*Data lines*
[start]

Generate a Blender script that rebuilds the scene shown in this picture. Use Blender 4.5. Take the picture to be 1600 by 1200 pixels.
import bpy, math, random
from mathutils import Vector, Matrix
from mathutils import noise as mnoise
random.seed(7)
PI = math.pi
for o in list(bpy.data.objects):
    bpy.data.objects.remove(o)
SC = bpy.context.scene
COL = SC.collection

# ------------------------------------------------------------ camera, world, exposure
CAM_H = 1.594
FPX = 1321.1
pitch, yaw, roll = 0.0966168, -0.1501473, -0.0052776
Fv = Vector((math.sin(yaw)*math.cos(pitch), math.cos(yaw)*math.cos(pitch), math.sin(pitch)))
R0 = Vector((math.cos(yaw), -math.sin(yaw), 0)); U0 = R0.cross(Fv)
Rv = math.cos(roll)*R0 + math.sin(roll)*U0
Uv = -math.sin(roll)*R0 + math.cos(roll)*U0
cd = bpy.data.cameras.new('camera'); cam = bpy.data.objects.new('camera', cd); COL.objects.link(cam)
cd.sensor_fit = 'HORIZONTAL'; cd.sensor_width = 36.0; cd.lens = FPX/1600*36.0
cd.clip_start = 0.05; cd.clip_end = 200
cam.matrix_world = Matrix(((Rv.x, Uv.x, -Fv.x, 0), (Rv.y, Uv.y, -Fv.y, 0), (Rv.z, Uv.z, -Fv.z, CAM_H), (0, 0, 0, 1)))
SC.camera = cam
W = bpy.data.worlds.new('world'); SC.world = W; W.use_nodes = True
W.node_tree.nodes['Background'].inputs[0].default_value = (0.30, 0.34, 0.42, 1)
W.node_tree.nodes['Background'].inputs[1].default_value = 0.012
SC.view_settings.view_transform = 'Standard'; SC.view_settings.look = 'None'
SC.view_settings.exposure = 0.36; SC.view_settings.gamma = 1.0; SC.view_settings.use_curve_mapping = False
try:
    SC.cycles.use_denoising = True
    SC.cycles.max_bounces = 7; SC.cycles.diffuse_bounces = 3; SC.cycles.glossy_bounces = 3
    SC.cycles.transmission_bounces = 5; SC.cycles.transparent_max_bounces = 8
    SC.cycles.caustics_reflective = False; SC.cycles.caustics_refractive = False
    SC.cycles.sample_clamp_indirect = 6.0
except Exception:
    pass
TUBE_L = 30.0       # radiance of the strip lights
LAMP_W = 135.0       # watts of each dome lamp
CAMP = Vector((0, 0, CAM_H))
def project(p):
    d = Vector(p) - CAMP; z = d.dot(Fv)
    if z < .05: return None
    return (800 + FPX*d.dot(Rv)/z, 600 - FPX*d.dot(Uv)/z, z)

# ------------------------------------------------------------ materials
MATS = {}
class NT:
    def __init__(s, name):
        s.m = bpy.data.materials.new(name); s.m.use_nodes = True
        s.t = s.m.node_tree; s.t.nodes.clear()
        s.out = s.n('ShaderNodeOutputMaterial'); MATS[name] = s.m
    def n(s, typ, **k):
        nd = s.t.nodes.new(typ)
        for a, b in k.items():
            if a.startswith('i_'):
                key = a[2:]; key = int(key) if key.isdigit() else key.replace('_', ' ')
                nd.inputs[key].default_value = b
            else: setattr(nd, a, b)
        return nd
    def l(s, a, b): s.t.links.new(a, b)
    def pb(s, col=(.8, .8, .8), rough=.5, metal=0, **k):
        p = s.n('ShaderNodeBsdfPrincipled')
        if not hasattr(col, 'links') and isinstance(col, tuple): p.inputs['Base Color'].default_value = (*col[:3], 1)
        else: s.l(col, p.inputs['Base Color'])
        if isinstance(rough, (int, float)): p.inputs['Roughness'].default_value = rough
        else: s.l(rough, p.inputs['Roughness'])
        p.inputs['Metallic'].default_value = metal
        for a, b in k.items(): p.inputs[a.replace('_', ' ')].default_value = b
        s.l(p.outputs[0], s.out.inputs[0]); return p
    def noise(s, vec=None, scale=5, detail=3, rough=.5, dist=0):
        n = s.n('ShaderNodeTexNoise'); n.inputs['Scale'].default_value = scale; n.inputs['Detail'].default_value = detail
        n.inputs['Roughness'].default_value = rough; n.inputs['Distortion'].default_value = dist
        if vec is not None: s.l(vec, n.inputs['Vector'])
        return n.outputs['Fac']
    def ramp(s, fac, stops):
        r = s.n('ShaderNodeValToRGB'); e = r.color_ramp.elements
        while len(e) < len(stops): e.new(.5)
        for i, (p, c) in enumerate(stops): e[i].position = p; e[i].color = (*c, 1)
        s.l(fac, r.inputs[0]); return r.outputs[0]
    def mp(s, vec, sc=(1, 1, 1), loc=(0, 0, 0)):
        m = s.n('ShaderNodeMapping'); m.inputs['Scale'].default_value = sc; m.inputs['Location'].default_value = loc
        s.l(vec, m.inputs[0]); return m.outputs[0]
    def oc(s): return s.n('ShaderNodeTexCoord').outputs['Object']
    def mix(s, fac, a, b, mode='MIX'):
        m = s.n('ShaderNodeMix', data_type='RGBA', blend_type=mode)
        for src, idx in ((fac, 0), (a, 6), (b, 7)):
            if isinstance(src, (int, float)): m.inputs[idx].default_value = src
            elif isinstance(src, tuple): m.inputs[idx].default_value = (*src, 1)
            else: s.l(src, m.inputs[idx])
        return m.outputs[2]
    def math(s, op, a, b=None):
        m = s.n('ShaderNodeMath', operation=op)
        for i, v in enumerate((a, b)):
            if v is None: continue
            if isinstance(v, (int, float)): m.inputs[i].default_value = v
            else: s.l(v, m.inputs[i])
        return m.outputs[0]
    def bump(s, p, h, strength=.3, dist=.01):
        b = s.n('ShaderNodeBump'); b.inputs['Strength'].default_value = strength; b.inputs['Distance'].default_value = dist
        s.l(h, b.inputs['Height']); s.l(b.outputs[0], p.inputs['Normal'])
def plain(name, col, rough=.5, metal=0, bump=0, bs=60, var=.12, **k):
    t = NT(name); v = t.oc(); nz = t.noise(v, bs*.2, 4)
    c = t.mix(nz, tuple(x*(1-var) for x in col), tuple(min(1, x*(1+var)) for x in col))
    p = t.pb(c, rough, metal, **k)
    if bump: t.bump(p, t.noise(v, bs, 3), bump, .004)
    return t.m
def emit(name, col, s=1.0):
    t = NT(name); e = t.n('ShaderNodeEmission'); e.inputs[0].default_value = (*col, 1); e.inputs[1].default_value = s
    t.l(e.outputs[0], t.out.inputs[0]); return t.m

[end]

Tally up the lines holding the word "scene" in the data above, and answer with that figure only.

*Written answer*
2